7/17/2011

I am Number Four

アイ・アム・ナンバー4(☆☆☆)

途中から始まって途中で終わるだの、最初からシリーズ化に色気たっぷりだの、大仕掛のSFアクションを期待したら若いキャストが女の子とイチャイチャしてジョックス野郎の腕をへし折る映画だっただの、いろいろなことが云われている本作だが、まあ、それは全て事実だ。

しかし、なんでそれじゃあいけないのか? と、ここはひとつ開き直ることとしたい。だって、これ、期待するものを間違えなければ、そこそこ面白いのである。

本作の原作は若い読者むけの軽い小説、いわゆる「YA(ヤング・アダルト)」小説の類で、6部作構想といわれている小説「ロリエン・レガシーズ」シリーズ第1作の映画化である。この第1作は既に邦訳が出ているが、2作目はこの夏に本国で出版ということなので、そもそも原作シリーズも始まったばかり。出版前からドリームワークスが青田買いした権利を、(『アイランド』、『トランス・フォーマー』の)マイケル・ベイ製作、(『ディスタービア』、『イーグルアイ』の)DJ・カルーソ監督という、まあ、昨今、ドリームワークスと縁の深い人脈で映画化したということらしい。
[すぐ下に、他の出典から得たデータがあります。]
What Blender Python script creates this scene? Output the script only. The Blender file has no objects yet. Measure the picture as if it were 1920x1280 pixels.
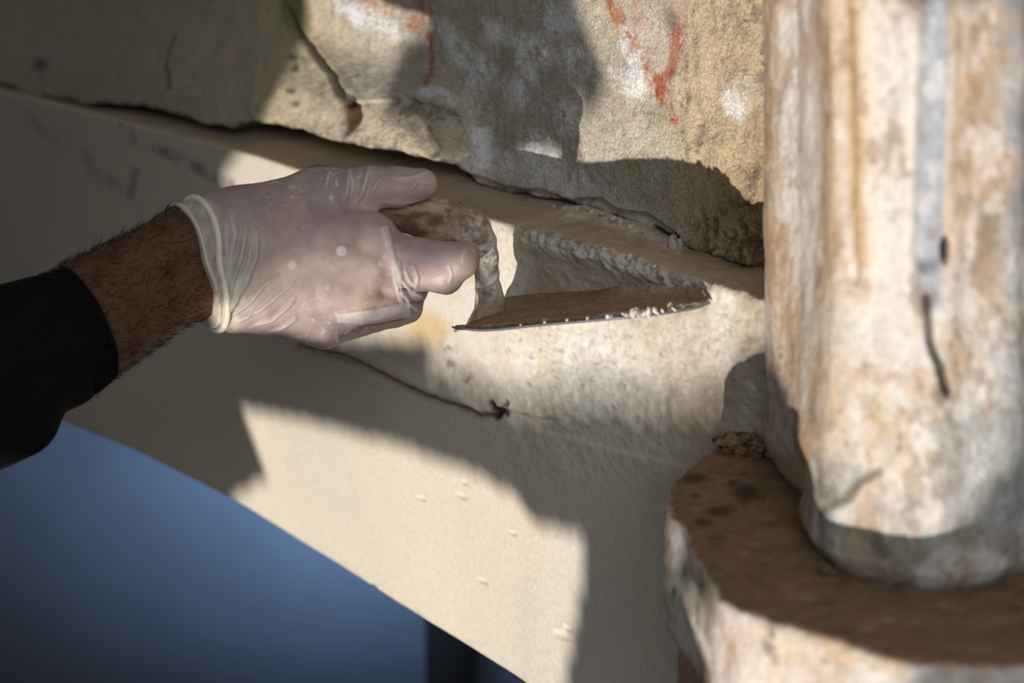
import bpy, math, random
import numpy as np
from mathutils import Vector, Matrix
random.seed(5); rng = np.random.default_rng(5)
sc = bpy.context.scene
COL = sc.collection

# ------------------------------------------------------------------ camera, light, exposure
FPX = 3200.0
PITCH = math.atan2(855, FPX)
CAM = np.array([0, 0, 1.5])
Fw = np.array([0, math.cos(PITCH), -math.sin(PITCH)])
Up = np.array([0, math.sin(PITCH), math.cos(PITCH)])
Rt = np.array([1.0, 0, 0])
cd = bpy.data.cameras.new('camera'); cam = bpy.data.objects.new('camera', cd); COL.objects.link(cam)
cam.location = CAM; cam.rotation_euler = (math.pi/2 - PITCH, 0, 0)
cd.sensor_width = 36; cd.lens = 36*FPX/1920; cd.clip_start = .02; cd.clip_end = 30
cd.dof.use_dof = True; cd.dof.focus_distance = 1.15; cd.dof.aperture_fstop = 60/11
sc.camera = cam

SUN_EL, SUN_AZ = math.radians(25), math.radians(26)
SUN = np.array([math.cos(SUN_EL)*math.sin(SUN_AZ), math.cos(SUN_EL)*math.cos(SUN_AZ), math.sin(SUN_EL)])   # travel direction, rising
def lamp(name, kind, energy, color, loc=(0,0,0), look=None, **kw):
    l = bpy.data.lights.new(name, kind); l.energy = energy; l.color = color
    for k, v in kw.items(): setattr(l, k, v)
    o = bpy.data.objects.new(name, l); COL.objects.link(o); o.location = loc
    if look is not None:
        o.rotation_euler = Vector(look).to_track_quat('-Z', 'Y').to_euler()
    return o
lamp('low_sun', 'SUN', 4.8, (1, .93, .83), look=SUN, angle=math.radians(.65))
KEY = (.1, -1.1, 1.9)
lamp('room_fill', 'AREA', 21, (.93, .97, 1), loc=KEY, look=Vector((.15, 1.0, 1.2))-Vector(KEY), shape='SQUARE', size=1.1)  # added fill lamp standing in for the room's ambient light
lamp('far_wall_fill', 'AREA', 9, (.46, .68, 1), loc=(-.25, 2.77, .46), look=(.06, .73, -.42), shape='SQUARE', size=.25)  # added lamp hidden behind the masonry to brighten the far wall
w = bpy.data.worlds.new('world'); sc.world = w; w.use_nodes = True
w.node_tree.nodes['Background'].inputs[0].default_value = (1.0, .93, .85, 1)
w.node_tree.nodes['Background'].inputs[1].default_value = .09
sc.view_settings.view_transform = 'Standard'; sc.view_settings.look = 'None'
sc.view_settings.exposure = 0; sc.view_settings.gamma = 1; sc.view_settings.use_curve_mapping = False

# ------------------------------------------------------------------ frame geometry (the wall's planes in the world)
def ray(x, y):
    x = np.asarray(x, float); y = np.asarray(y, float)
    return ((x-960)/FPX)[..., None]*Rt + ((640-y)/FPX)[..., None]*Up + Fw
WD = np.cross([0, 0, 1], [0, 0, 1.]); _d = ray(960-2344, 640-855); WD = _d/np.linalg.norm(_d)
WN = np.cross([0, 0, 1.], WD); WN /= np.linalg.norm(WN)
if WN @ Fw > 0: WN = -WN
Q0 = CAM + ray(1325, 560)*1.05
def hit(x, y, off=0.0):
    r = ray(x, y); off = np.asarray(off, float)
    t = ((Q0-CAM) @ WN + off)/(r @ WN)
    return CAM + r*t[..., None]
def hz(x, y, z):
    r = ray(x, y); return CAM + r*((z-CAM[2])/r[..., 2])[..., None]
def dep(x, y, D):
    return CAM + ray(x, y)*np.asarray(D, float)[..., None]
def proj(P):
    v = P-CAM; w_ = v @ Fw
    return 960+FPX*(v @ Rt)/w_, 640-FPX*(v @ Up)/w_
D0 = 1.12
def HP(p):
    p = np.asarray(p, float); return dep(p[..., 0], p[..., 1], D0 - p[..., 2]*D0/FPX)

# ------------------------------------------------------------------ numpy noise
def _h(i, j, k):
    n = (i*73856093) ^ (j*19349663) ^ (k*83492791)
    n = (n ^ (n >> 13)) & 0x7fffffff
    n = (n*(n*n*15731 & 0x7fffffff) + n*789221 + 1376312589) & 0x7fffffff
    n = (n ^ (n >> 11)) & 0xffffff
    return n/float(0xffffff)
def vn(P):
    I = np.floor(P).astype(np.int64); f = P-I; f = f*f*(3-2*f)
    i, j, k = I[..., 0], I[..., 1], I[..., 2]; a, b, c = f[..., 0], f[..., 1], f[..., 2]
    r = 0
    for di in (0, 1):
        for dj in (0, 1):
            for dk in (0, 1):
                wgt = (a if di else 1-a)*(b if dj else 1-b)*(c if dk else 1-c)
                r = r + wgt*_h(i+di, j+dj, k+dk)
    return r*2-1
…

悪い異星人に侵略された星(ロリエン)の最後の生き残りたち・・・9人の特殊な能力を持った子供たちと、彼らを庇護する任務を負った戦士たちが、地球に逃れ、密かに暮らしている。特殊な能力は、大人になると発現するという。ロリエンを侵略して謀略の限りを尽くした敵は、次なる侵略のターゲットを地球に定めたのだが、この特殊能力者たちの潜在的な力を大変に恐れている。そこで、まずはその9人を探し出し、順番に抹殺を図ろうとしており、映画の冒頭で3人目を血祭りに上げる。本作の主人公「ナンバー4」は、次のターゲットが自分であることを知る。この物語は、そこで幕を開ける。
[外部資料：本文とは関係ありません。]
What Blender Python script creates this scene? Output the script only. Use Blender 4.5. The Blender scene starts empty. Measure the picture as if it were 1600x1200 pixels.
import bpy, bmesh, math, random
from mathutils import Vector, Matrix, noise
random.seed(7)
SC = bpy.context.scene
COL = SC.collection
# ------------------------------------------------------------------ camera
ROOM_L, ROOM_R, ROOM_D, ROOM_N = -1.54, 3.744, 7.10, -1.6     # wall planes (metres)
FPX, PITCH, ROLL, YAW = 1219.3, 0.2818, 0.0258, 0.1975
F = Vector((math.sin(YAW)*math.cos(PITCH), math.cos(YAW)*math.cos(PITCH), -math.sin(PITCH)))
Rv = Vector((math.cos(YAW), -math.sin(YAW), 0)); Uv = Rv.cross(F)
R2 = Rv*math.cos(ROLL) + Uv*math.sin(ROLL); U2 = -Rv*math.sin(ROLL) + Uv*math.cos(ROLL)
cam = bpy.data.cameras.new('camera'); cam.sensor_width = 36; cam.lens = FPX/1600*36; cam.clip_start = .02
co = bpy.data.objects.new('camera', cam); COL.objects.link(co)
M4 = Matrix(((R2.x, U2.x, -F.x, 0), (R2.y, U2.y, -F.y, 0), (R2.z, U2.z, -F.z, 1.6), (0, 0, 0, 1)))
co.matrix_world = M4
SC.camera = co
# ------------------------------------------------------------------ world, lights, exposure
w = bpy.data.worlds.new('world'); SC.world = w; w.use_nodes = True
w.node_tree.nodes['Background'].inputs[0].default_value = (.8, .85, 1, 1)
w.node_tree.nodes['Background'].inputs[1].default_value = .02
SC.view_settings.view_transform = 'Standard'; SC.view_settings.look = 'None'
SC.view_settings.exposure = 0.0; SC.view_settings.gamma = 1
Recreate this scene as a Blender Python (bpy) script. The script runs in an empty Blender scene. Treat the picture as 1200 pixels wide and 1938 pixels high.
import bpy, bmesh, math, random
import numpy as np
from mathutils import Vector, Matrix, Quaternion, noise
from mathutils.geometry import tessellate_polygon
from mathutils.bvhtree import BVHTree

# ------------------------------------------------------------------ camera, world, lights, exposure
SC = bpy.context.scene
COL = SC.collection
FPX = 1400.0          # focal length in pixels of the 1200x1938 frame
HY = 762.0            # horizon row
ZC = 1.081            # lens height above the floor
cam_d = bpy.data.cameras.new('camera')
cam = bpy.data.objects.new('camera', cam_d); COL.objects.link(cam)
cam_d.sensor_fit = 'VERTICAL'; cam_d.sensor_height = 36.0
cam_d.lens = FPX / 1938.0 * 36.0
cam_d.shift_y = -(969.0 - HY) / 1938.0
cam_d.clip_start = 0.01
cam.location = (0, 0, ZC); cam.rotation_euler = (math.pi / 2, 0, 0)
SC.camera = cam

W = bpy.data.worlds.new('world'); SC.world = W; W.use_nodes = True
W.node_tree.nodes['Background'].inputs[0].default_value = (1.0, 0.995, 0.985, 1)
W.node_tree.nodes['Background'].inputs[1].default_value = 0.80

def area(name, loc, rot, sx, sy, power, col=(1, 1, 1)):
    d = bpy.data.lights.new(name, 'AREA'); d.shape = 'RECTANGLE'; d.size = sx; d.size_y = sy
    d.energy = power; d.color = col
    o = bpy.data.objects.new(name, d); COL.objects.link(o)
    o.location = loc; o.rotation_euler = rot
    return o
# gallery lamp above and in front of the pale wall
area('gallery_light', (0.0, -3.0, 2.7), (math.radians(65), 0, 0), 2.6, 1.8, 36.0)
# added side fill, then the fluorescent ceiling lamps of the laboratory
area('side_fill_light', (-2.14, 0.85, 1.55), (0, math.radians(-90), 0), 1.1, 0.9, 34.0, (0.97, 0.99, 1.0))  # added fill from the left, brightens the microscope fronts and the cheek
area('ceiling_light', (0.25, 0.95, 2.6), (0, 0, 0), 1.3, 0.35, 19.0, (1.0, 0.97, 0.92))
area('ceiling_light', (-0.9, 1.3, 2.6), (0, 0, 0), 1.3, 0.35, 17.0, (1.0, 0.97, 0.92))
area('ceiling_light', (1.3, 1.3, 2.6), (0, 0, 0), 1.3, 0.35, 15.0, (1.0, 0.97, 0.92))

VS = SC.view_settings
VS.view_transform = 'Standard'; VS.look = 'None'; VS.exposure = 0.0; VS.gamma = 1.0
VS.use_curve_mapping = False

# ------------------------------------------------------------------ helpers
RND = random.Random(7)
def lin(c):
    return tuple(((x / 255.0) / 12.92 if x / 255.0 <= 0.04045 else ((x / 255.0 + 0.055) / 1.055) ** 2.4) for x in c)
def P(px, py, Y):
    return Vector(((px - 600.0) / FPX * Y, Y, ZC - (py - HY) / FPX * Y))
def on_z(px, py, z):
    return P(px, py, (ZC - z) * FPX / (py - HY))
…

それだけだと、なかなか大掛かりなSFアクションのように聞こえるが、本作の一番の魅力はそこではない。主人公らは思春期まっ最中で、庇護者のいうことを聞かず、オハイオあたりの田舎町でハイスクールに編入するのだ。かくして、SFアクションが「ハイスクールもの」へと転調を遂げるのである。ジョン・スミスと名乗る「謎の転校生」は、おとなしくしているという最初の約束なんかどこへやら、編入早々「写真好きの文化系女子」といい雰囲気になって、「元彼のジョックス野郎」の目の敵にされてしまう。成り行きで仲良くなった変わり者は「父親がUFOにさらわれたため俺の半生はX-Filesのようなもんだと嘆くギーク」だ。見ればわかるが、「ハイスクールもの」としては、『トワイライト』あたりよりは、よほど丁寧で真っ当な作りになっている。

そんなわけで、この作品。バランスからいうと、ハイスクール青春もの半分、SFアクション半分という感じ。脚本に「ヤング・スーパーマン」とか「バッフィ」とかの脚本家を充てている人選をみれば、作り手の狙いが明確だろう。SFアクションとしてみれば、知らない俳優ばかりで安上がりに作ったように見えるだろうが、「ハイスクールもの」ジャンルだと思えば、フレッシュな「将来のスター候補」を捜すのも楽しみのうち、となる。ヒロインのダイアナ・アグロンはすでにTVドラマ『Glee』でお馴染みの顔、強力な助っ人となるもう一人の戦うヒロイン、テレサ・パルマーあたりはこれからもっと人気が出るんじゃないか。